Short Stories, Irish literature, Classics, Modern Fiction, Contemporary Literary Fiction, The Japanese Novel, Post Colonial Asian Fiction, The Legacy of the Austro-Hungarian Empire and quality Historical Novels are Among my Interests








Sunday, August 23, 2015

Jezebel by Iréne Némirovsky (1936, translated by Sandra Smith, 2010)


I offer my great thanks to Max for the gift card which allowed me to read this book.




Many great writers have died under cruel barbaric circumstances. I am, for reasons not entirely clear to me, very impacted by the knowledge that Iréne Némirovsky died at age forty in Auschwitz.   





Like most of her readers, my literary love affair with Iréne Némirovsky (1902 to 1942) began when I read her acknowledged by all master work Suite Francaise.  I then read her most autobiographical novel, The Wine of Solitude.  Next I read her very interesting David Golder centering on a White Russian family living in Paris.  From there I moved on to a very fun and wickedly funny novella about a teenage girl's revenge on her mother (Iréne Némirovsky did have "mother issues"), The Ball.  I also read her The Courilof Affair and Snow in Autumn, both deal with White Russians living in Paris.

Jezebel is a work of great psychological penetration.  Jezebel is, of course, a biblical adulterous, branded by history as a whore, a stealer of husbands.  Gladys Eyesenach, the lead character in Jezebel, is first presented to us at age sixty, on trial for mudering her twenty year old lover in a fit of jealousy.  The opening chapters shows us the trial, the various witnesses for and against Gladys and most of all Gladys herself.  At sixty, still possessesing significant sexual appeal and a decadent kind of beauty.  She is very wealthy, from her late husband.  

I do not want to at all spoil this powerful book for other Némirovsky lovers who have not got to it yet, but it presents a brilliant picture of a woman you are sure to hate.  It shows us a corrupt society where women internalize the idea that they are of value only as long as they are attractive and young.  There is a terrible conlict between Gladys and her daughter climaxing in a scene painful to read.  Némirovsky can write very visually and this scene will leap out for your throat.  We follow Glady's liife as she ages and is taken over by a fear she will lose her power over men.  We meet lots of interesting characters.

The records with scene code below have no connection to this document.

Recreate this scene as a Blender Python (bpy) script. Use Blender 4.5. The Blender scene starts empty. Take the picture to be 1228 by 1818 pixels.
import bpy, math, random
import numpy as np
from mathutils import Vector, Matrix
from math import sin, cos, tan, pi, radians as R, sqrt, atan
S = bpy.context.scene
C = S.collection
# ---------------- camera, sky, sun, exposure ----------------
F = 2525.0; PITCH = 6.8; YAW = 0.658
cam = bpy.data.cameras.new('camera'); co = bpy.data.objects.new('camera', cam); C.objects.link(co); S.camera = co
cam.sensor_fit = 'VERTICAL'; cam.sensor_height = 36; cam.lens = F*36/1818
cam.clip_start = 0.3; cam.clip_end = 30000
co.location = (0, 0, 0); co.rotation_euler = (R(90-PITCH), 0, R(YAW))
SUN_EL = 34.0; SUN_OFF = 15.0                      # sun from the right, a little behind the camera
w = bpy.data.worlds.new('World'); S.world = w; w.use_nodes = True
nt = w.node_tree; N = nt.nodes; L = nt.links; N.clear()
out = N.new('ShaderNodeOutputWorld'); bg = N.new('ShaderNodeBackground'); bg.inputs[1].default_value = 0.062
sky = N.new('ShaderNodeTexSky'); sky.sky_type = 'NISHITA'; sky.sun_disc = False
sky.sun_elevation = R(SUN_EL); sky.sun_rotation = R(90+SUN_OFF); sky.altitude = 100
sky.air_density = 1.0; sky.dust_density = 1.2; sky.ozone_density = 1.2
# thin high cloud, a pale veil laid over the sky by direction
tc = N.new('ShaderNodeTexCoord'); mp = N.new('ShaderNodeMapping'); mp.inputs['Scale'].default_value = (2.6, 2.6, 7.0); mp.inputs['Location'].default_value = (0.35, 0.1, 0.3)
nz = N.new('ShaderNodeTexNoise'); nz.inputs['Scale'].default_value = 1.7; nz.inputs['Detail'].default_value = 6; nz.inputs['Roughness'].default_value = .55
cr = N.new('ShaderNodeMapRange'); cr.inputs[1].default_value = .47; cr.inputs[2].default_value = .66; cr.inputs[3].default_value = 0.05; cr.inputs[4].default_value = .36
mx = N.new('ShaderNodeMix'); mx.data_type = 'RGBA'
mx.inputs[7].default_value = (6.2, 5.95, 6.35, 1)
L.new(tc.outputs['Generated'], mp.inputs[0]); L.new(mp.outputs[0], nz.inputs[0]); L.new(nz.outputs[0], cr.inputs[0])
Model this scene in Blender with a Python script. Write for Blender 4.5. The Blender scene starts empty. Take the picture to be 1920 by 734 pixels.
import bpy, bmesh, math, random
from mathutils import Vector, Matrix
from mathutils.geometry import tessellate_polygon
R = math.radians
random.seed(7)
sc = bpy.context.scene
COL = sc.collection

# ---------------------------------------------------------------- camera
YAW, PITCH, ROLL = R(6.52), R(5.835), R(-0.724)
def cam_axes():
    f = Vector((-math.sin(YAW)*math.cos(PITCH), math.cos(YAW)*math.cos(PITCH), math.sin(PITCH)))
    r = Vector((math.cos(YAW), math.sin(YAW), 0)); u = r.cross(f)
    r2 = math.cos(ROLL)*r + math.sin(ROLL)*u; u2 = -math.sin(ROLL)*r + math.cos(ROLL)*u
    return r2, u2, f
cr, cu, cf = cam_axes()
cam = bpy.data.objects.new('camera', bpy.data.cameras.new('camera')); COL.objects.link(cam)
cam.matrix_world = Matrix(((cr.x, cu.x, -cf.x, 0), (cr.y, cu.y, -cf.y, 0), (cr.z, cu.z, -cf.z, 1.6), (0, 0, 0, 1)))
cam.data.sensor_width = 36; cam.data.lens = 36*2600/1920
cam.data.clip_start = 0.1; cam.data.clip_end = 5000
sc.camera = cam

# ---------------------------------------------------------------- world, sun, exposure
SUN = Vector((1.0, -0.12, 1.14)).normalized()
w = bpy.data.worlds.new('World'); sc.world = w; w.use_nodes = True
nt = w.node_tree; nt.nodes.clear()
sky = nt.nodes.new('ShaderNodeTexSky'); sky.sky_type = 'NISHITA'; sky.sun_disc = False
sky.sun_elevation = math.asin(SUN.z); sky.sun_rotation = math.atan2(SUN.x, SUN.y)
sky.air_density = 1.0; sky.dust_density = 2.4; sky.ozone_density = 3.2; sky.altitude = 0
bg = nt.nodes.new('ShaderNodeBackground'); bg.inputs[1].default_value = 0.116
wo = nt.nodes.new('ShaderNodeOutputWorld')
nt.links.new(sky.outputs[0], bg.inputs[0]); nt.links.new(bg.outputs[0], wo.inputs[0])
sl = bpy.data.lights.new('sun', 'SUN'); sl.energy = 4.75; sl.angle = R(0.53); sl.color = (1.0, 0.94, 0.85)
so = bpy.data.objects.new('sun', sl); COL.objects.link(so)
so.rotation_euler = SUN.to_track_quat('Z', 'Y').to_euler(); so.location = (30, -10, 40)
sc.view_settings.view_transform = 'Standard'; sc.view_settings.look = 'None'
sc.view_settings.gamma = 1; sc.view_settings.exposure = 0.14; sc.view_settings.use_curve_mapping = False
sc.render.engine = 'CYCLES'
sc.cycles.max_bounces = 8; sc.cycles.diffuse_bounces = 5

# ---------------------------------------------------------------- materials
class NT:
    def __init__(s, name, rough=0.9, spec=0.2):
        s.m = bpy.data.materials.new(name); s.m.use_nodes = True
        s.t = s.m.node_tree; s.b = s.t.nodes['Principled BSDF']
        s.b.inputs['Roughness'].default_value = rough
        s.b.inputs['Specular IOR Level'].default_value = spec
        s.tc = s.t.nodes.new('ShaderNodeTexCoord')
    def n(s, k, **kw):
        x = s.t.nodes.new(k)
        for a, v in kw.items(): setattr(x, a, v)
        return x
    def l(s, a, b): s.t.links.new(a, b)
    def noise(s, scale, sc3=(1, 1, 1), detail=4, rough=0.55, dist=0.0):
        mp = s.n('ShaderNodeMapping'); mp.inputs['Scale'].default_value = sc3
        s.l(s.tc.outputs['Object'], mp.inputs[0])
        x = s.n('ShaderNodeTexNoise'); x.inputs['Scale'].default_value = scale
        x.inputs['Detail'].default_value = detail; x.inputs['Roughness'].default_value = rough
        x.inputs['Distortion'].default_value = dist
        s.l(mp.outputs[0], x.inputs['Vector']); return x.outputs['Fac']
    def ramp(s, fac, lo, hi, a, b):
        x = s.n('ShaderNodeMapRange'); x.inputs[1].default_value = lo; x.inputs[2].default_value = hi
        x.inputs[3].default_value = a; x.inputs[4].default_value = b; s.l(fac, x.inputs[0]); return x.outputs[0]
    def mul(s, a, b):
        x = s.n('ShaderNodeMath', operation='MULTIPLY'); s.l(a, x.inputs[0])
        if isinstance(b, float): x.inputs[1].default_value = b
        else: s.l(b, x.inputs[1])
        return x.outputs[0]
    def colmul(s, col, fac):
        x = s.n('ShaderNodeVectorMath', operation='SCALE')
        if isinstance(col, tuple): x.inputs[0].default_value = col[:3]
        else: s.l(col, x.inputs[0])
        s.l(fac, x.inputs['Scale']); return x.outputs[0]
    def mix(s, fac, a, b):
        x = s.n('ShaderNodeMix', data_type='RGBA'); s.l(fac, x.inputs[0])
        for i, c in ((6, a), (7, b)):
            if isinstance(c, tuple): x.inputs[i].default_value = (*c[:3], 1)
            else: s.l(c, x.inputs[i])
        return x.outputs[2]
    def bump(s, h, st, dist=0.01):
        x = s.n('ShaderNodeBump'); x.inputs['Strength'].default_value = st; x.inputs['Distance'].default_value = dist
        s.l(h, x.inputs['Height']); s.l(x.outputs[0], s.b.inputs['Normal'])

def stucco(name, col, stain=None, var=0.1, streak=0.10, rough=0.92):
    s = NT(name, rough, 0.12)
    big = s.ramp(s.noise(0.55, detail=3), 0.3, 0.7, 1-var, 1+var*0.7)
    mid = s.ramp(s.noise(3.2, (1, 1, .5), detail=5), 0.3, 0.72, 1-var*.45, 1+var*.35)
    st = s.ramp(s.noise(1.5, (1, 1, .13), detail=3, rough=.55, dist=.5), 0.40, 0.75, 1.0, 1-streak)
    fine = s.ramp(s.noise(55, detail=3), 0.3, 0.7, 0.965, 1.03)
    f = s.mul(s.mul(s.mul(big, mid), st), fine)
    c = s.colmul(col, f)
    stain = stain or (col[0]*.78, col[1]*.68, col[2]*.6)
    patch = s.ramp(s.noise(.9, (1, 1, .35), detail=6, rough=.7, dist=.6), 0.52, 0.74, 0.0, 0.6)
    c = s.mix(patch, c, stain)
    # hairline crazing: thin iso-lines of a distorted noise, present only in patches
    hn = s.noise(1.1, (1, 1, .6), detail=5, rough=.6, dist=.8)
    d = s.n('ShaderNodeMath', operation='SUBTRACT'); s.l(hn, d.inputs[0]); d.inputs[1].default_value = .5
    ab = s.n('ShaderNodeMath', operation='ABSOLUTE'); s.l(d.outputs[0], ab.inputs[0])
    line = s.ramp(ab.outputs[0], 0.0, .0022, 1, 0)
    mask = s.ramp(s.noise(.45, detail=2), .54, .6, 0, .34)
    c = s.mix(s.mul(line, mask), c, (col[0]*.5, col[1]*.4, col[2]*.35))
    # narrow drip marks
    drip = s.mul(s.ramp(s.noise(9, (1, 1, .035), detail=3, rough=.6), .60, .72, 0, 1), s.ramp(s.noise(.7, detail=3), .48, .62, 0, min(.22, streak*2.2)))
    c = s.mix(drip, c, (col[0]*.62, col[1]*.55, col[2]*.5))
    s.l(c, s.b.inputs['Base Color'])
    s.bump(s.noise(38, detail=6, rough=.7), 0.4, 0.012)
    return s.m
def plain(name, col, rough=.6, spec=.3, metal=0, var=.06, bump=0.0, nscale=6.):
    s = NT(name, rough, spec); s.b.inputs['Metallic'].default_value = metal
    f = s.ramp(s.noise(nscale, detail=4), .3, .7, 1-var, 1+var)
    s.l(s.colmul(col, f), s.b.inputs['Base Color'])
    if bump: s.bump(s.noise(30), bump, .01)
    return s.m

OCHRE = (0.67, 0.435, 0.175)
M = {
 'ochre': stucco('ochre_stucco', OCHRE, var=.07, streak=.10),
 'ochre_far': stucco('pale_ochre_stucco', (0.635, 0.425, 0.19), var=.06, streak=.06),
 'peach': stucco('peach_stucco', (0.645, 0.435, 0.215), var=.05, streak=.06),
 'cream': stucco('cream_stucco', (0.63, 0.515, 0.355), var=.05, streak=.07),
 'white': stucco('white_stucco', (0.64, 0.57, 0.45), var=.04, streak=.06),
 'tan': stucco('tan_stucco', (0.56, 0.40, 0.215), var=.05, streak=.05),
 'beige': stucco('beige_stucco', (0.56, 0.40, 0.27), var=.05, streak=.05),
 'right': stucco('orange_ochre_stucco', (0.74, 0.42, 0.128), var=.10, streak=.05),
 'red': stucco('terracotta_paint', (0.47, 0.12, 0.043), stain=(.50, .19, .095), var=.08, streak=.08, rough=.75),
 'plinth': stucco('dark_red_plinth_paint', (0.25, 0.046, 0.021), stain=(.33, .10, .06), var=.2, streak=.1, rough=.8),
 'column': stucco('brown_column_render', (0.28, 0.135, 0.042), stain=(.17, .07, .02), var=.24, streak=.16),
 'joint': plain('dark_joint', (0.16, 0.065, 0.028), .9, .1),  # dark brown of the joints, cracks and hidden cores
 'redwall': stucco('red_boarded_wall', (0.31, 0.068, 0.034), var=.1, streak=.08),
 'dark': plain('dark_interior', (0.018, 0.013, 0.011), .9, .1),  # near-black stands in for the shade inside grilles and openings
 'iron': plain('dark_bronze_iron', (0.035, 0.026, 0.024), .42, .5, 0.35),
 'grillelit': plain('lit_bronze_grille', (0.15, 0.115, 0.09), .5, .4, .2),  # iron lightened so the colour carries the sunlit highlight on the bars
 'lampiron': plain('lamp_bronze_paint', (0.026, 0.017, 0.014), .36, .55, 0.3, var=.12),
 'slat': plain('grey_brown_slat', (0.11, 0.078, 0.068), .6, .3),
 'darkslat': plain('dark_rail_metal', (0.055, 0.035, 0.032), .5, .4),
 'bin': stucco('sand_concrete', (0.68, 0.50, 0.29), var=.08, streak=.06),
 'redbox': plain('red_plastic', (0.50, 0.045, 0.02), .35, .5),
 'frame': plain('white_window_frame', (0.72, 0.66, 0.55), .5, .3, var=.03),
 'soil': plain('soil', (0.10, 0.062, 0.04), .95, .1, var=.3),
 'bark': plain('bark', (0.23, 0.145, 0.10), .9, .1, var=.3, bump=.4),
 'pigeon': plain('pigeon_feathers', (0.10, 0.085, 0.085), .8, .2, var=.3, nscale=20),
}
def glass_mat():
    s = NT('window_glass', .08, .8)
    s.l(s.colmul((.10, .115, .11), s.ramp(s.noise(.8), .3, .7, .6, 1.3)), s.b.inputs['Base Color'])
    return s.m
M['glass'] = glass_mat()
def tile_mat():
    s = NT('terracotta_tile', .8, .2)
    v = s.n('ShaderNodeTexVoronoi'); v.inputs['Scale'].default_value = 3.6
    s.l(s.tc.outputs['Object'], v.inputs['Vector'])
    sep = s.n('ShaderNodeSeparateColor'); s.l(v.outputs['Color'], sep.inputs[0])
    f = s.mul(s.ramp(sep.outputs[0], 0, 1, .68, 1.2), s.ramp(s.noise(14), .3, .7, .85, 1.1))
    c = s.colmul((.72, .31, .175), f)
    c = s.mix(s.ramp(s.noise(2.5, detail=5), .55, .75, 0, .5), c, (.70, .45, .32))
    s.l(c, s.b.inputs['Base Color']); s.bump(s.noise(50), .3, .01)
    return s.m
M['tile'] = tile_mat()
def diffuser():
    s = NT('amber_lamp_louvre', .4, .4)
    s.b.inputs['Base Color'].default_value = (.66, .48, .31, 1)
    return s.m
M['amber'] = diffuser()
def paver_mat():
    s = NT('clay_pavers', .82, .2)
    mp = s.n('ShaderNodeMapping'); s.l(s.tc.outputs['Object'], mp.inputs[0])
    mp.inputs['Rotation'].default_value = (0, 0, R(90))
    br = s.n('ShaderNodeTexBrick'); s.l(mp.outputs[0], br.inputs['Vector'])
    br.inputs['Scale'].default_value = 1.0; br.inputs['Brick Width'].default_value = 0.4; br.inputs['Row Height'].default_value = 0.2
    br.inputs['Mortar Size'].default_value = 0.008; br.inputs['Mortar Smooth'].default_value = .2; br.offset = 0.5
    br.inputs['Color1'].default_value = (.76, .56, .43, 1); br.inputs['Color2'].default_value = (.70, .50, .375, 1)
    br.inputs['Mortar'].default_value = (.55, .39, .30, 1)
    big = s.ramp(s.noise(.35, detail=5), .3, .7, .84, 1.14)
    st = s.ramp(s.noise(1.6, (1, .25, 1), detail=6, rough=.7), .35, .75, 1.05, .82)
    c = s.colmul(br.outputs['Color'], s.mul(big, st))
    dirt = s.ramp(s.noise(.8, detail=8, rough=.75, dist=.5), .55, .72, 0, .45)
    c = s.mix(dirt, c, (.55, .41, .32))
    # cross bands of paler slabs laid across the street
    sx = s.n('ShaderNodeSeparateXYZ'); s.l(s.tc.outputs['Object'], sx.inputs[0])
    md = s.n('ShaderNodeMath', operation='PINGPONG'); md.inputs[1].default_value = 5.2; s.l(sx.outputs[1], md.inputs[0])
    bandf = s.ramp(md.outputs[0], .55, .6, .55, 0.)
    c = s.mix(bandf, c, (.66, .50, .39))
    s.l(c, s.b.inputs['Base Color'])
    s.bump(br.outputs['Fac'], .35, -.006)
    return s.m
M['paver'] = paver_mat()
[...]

I think this must be one of the first works of fiction in which the procedures for an abortion are openly talked about.  

The biographers tell us that Némirovsky's mother was a cruel woman, a terrible mother.   

Jezebel is a very powerful work.  My advice is first read Suite Francaise then ponder a read through of Némirovsky's oeuvre.  

I have begun her novel The Fires of Autumn.

Mel u

2 comments:

Vagabonde said...

On my last several trips back home I have been able to buy most if not all the books written by Irène Némirovsky, in French, and even a book written by her daughter Elizabeth Gille, in French too. I am so pleased that you write posts on Irène because more English language people need to read her books. I am not sure if all have been translated yet, though. Thanks for posting on her.

Mel u said...

Vagabonde- Sandra Smith has translated a number of her books. I have seen the book by her daughter on Amazon. I am planning to read all her translated works that can be read as E books. I agree she deserves a wide readership. Thanks so much for sharing your knowledge with us.